From:FFlores <fflores@...>
Date:Saturday, March 13, 1999, 15:23
Josh Brandt-Young <neonwave7@...> wrote:
> On Fri, 12 Mar 1999 10:11:32 -0500 Brian Betty <bbetty@...> writes: > > >If I were the Lord, I would permit people to speak as they wish - > >except > >for the use of ironical and pronunciate. That'd get you a painful > >lightening [note: try "lightning"] bolt every time. Zap!
[snip]
> And why does "pronunciate" bother you so much? I've personally never > heard it (though I have observed "conversate"), and though it's obviously > "incorrect," I don't see what the big deal is. Language is changing all > the time; who knows, maybe some day these will be in common use in > certain dialects--such shifts are nothing unusual.
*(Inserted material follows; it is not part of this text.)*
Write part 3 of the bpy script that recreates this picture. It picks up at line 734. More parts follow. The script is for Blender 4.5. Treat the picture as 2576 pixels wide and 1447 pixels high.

I recently read a little book by the recently-late Adolfo Bioy Casares -- I don't know if you know him, but he was just second to Borges -- which was dedicated to words like "pronunciate" or "conversate" (in Spanish, of course) and some other over-elaborated terms which appear again and again in political speeches and TV news. The book is called "Diccionario del argentino exquisito" and it has sort of a prescriptivist tone first -- until the writer explains that most new words are first thought to be incorrect or pompous. Nevertheless he goes on pointing some awful words (usually overderived), like "obsoletizar" (obsolet- + -izar, "to make obsolete"), or "completacio'n". In the last case, the "correct" form is "complecio'n" (completion). It appears that the actual root of the word involves complet- (which would give complet- + -ion > complecio'n, but after the many words in -cio'n, people have taken completo-, completa- and added that. I'm sure you've heard such things in your own natlangs. What's it called, reanalysis? --Pablo Flores * * * * * * * * * * * * * * * * * * * * * * * * * * * * * * * Ginsberg's Restatement of the Three Laws of Thermodynamics: You can't win. You can't break even. You can't quit.